Chocolate is made by pressing roasted cocoa beans to cocoa liquor (consists of cocoa butter and cocoa solids). The dry reminder of the beans is then ground to cocoa powder (and sometimes also deacidified in a Dutching process). The cocoa butter can be separated from the liquor. The pure liquor can be tempered and sold as high-end baking chocolate, also called "unsweetened chocolate" in the US (low-end blocks of "baking chocolate" are mostly cocoa powder mixed with hydrogenized vegetable fat). To create bars of chocolate, chocolate creators like Lindt put cocoa liquor together with sugar in a conche to create different grades of dark chocolate (US name: semi-sweetened chocolate), or also add milk or milk solids to create milk chocolate. Lower grade semisweet chocolate has cocoa powder added, so a 72% chocolate will always have 72% cocoa bean products and 28% sugar, but depending on the brand, the ratio of cocoa solids and cocoa butter will vary, which will have effect on its behavior in confectionery (a higher ratio of cocoa butter will produce a smoother chocolate with more shine).
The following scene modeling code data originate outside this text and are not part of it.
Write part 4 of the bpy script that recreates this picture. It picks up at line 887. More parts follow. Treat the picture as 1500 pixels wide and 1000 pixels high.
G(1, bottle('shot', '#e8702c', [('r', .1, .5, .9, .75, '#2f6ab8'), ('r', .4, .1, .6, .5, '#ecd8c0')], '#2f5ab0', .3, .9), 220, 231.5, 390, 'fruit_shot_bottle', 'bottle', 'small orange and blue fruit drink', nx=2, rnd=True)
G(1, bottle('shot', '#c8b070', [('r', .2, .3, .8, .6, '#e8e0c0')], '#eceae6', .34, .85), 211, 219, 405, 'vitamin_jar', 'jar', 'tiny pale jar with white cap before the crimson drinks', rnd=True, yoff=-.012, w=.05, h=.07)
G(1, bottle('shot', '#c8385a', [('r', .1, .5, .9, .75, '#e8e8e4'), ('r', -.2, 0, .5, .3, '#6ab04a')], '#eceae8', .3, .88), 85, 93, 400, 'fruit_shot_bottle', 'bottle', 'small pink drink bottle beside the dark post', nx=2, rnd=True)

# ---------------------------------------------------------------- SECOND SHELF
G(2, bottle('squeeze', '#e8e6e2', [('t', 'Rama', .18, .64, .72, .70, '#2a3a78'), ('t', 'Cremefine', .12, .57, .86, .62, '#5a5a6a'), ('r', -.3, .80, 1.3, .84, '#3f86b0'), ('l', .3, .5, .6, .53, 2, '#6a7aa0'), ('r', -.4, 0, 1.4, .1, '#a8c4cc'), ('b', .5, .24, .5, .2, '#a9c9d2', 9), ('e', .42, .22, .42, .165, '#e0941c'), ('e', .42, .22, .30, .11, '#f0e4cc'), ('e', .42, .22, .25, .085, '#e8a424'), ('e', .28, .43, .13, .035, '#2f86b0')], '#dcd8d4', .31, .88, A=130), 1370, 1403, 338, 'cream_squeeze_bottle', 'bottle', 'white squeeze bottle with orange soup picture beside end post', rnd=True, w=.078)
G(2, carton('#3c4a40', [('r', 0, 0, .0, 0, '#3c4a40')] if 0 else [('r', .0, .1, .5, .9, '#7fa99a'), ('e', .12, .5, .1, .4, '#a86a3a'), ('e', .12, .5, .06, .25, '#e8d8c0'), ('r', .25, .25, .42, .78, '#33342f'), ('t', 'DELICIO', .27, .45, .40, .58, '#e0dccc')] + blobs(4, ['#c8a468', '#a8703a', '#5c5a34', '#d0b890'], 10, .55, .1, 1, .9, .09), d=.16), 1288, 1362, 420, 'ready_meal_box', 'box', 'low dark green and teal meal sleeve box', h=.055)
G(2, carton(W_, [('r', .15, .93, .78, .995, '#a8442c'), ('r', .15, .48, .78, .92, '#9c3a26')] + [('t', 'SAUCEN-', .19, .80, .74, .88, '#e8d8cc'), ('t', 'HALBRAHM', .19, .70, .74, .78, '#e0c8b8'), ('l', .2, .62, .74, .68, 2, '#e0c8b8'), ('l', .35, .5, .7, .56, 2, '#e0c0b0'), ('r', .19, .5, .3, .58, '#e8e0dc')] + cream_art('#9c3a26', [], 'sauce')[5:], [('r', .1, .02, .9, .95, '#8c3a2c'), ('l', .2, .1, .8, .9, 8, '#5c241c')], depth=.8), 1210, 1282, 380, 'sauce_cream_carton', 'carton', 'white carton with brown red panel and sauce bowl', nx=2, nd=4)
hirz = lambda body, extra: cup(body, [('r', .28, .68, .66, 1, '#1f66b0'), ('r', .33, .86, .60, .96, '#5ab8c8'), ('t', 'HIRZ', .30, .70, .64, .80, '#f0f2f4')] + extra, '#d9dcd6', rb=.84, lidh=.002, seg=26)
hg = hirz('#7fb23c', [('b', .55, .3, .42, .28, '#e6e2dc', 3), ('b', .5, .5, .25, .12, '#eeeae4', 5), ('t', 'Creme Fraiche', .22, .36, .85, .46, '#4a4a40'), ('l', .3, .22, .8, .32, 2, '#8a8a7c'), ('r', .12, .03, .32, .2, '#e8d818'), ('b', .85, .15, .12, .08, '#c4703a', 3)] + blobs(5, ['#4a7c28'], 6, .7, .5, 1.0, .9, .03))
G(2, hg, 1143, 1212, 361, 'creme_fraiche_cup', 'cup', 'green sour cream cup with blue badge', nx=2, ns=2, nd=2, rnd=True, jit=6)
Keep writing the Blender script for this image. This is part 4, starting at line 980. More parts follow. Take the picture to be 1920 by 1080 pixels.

If you insist on changing the darkness of a chocolate you have and achieve reasonable quality, you have to throw together the needed ingredients, conche them, and temper them. For example, you could start with 100 g 60% semi-sweet dryish chocolate, add 80 g cocoa butter and 20 g cocoa powder, and you will end up with 200 g of smooth 80% semi-sweet chocolate, if you do it right. Given the prices for high quality raw materials, the price, energy requirements and space taken up by a conche, and the availability of different grades of chocolate, I don't see any reason to do so instead of directly buying good quality 80% chocolate.

This all assumes that the final product you want is pure chocolate. If you are making, say, a chocolate flavored custard, where you mix ganache into custard, and you have a chocolate bar darker than what the recipe specifies, you get a perfectly good solution by first dissolving sugar in the warm cream and making the ganache with it, and then adding it to the custard. Other recipes which work with chocolate mixes (e.g. cake layer batters) function in a similar way - add your ingredient (cocoa powder if your chocolate is too light, sugar if it is too dark) to a wet ingredient which will dissolve it, and then mix the melted chocolate in as usual.